Wednesday, January 17, 2007

Reoccurrence I

There he is standing in front of me grinning like the proverbial snake that just had a fulfilling mouse dinner. He’s glaring at me with those horrible black and empty eyes. Eyes like a shark watching its prey, cold and calculated waiting for the right moment to rush in for the attack. He’s holding a black leather belt in his hands. It’s folded in half, one side lying on top of the other. He keeps moving his hands together causing the opposing sides to separate from each other like a gaping mouth, then with lightning speed he pulls his hands apart causing the belt crack like a whip as the lengths of leather come together. The sound is terrorizing in its promise of painful violence. I back away and that’s when he smiles. His dark lips spread as he smiles, revealing rows of needle like teeth. I recoil from his presence in a state of pure fear and panic. That’s when I scream, “No Dad! Please don’t, please!” and turn to run.

It’s the same nightmare over and over again. It started in youth and still to this day it will interrupt my sleep. I’m standing in thick fog in the cold. I can feel the sensation of tiny droplets of frozen rain on my face. I’m looking into the darkness of the night sky and smiling. Although it’s cold I love the feeling of the miniscule ice crystals on my face. Then I hear the snapping sound and the fog begins to clear. “Crack!” And dread washes over me. I start to shiver. The fog becomes thinner and I see the silhouette of my father as he snaps his belt over and over, all the while smirking as he tries not to smile revealing the horror beneath his tight purple lips. When I begin pleading for him to not hurt me and turn to run the fog disappears and I find myself on top of a flat circular plateau. I stand on the edge and look down into what seems like miles of darkness and realize there is nowhere for me to go. I turn to face the monster I keep calling Dad and notice that there is an old rusty car between us. It’s running and thick dark exhaust is billowing out of the tail end of it. The belt snaps again and echoes out into the nothingness that surrounds the infinitely tall rock platform we are standing on. I jump into the car, throw the car into reverse and hit the gas as hard as I can. There’s is a loud thump as the tail end of the car slams into my father and then a dull “tha-thump” as the back wheels roll over him. I put the car into drive and roll over him again then back into reverse. Drive, reverse, drive over and over again. I’m afraid to stop because I know if I do he’ll get up off the ground and that needle toothed smile will come closer and closer and closer.

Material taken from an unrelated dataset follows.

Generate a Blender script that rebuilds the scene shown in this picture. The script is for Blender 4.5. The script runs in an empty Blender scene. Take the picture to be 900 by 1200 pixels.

I remember waking as a child thinking if only I had a car and the chance I might be able to free myself from the real life monster dad I lived with. Then I’d cry because I was ashamed and eventually go back to sleep.

Brad Gone Mad Version 1.0

My life is changing. New ghosts are being made and the old ones are still haunting. I'm not a young man anymore, yet I feel like one. I'm out of control and can't find the end of the rope I need to grasp so badly. If I can just get ahold of it I'll be able to steady myself. I can always see it dangling in front of me and as I reach for it like the proverbial carrot on a string, the powers that have me under their control yank it away and I have to settle for the same old thing. Like a dog being served one more fucking dish of dry dog-food, I keep thinking the T-bone is coming but I know in my heart it's not.

I can see the other side of the fence in my minds eye and it's beautiful. I also know intimately the demon that must be slain in order to gain the prize, yet I always seem to be holding a butter knife. (Oh, good luck comrade! Have you seen the teeth on that fucker.) How much time is there left on this sinking bog before the last bubbles float up to see me going down into the muck? (Adios amigo!) I wanna be the star of the show! I wanna go where no man has gone before. God-dammit!, I want the golden ticket, the chocolate factory, and the world's king crown. But I want it served to me on a t.v. tray with my half-warmed meal. But I'd gladly settle for a good how-to book that isn't written in gibberish.

How does one leave a mark? Not some gross little stain like a swatted fly leaves behind, but one big enchilada! Something akin to 3 nuclear bombs. I just want to know that somewhere, somehow, I made a mark on the world. I want to be remembered for more than the 50 years I may get if I'm lucky. I want the mark to be genuine too. My problem has only 2 relevant words to describe it. Fear and laziness. In the opposite order though. I'm gullible. I swallowed them both hook, line and sinker. I believed that I was both lazy and afraid and to my own dishonor fell into them both comfortably. I snuggled into the big sofa of life with the snuggley pillows of procrastination and stayed there for the duration. I belong here. This is my place. I have been handed the comfy blanket of placement by judgement, and I want it. I want it for all it's worth. And so the nap begins and so does the madness.